According to notes I made on some unfathomable time in the past (about the time, I imagine, the first 2014 calendars started showing up in my mailbox), I wanted to write this month about the pussy willow.

According to those same notes of yore, I have an article to read as a starting point for all the erudite information I hope to espouse. Oh.

Well, the vocabulary in my mind is certainly working overtime but I have checked my scrapbook of nature clippings, my card-file of miscellaneous information, and even the notes around the new calendar.

Spiders. (Again!) Sunscreen. (Again!!) and lots of information hardly pertinent to the subject or the month.

Why, for that matter, should I do pussy willows at all when we are still in the dead of winter? Because, I suppose, they are a highly-valued early sign of spring. And what could be better about now? Although I have the photos, I hadn’t even added their page to my wildflower album. Later. But soon.

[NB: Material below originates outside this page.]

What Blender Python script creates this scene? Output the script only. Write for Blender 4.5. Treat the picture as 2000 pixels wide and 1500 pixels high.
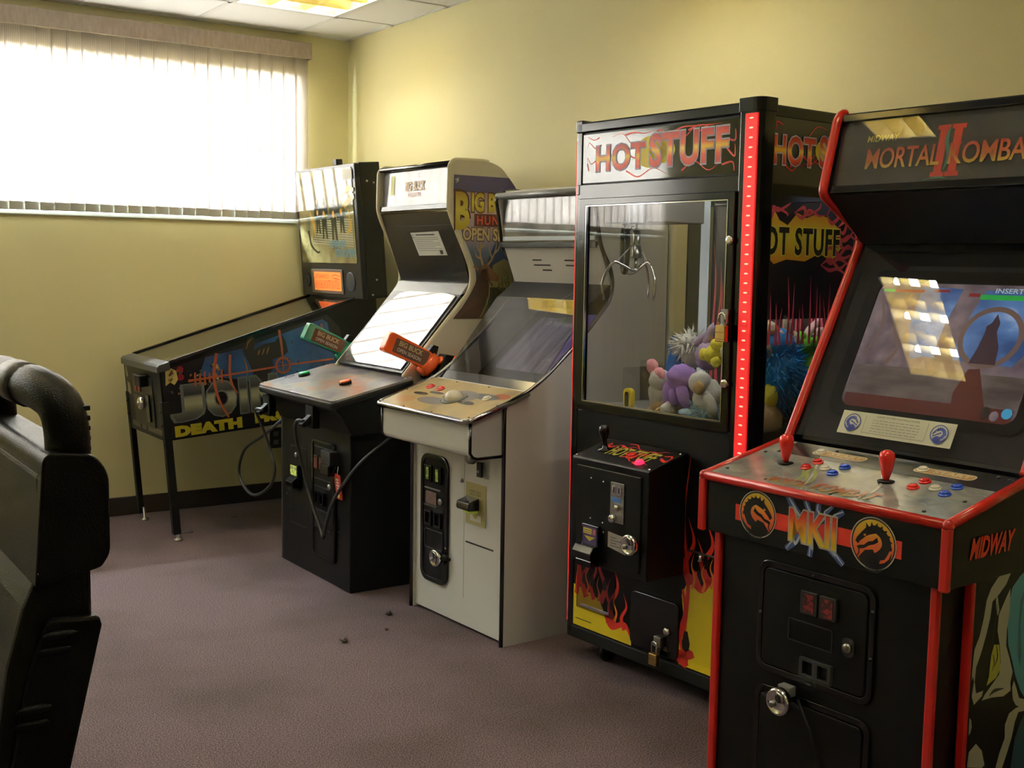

I think we all know what the pussy willow catkin looks like and they can flower as early as February so do keep your eyes open.

I did not know that the sexes varied. I thought a pussy willow “bloom” was just that. Nope. Growing on different plants, the males have bright yellow stamen so the flower, about two inches long, appears yellow. Audubon can’t resist adding that the plants bearing the male catkin are “especially showy compared to the more drab female catkins.” Wouldn’t you know it? The female flower is greenish though half an inch longer. Some compensation!

Whatever.

These plants are considered a large shrub or even a small tree as they can reach up to twenty feet in height. Apparently, they are only found in the eastern half of the United States.

I’m sure by now you’ve noticed the connection between the “pussy” and the “catkin.” And indeed it is a form of willow.

I would happily have settled for that as the reason for its name but I would therefore have been in error. It’s suggested the name also comes from the bud being as “soft and furry as a pussy-cat.” Well, maybe. But then deeper digging suggests the name comes not from the buds’ fur but from the French word “pousse” meaning “budded.” I leave that for you to decide.

The catkin flowers long before the leaves appear. Hoping to make a full page for my album, twice I have tied a ribbon on my large bush when it’s still in the identifiable “kitty” stage. I wanted to photograph the leaf. For weeks I’d check every time I walked past the plant, looking for those leaves.

Weeks turned into months as it seemed as determined not to put forth leaves as I was to see them. I’m not sure now: either I ultimately forgot or the leaf photos ended up with so many others as “unidentified.” I will do better this year. I will.

There is one thing about this plant that I should pass on to the uninitiated. If it doesn’t involve trespassing (one of my books does list it as a WILDflower), the cut branches are a lovely addition to a vase indoors. Forcing forsythia about now may produce more colorful results but there is definitely a place for an arrangement of pussy willows.

Only beware: the forsythia needs water to flower. Put pussy willow branches in water, however, and roots will sprout and the catkins will fall off. These need to be kept dry. Then one could presumably keep them around for years.

It’s all a question of what one wants. But do go for the forsythia, too.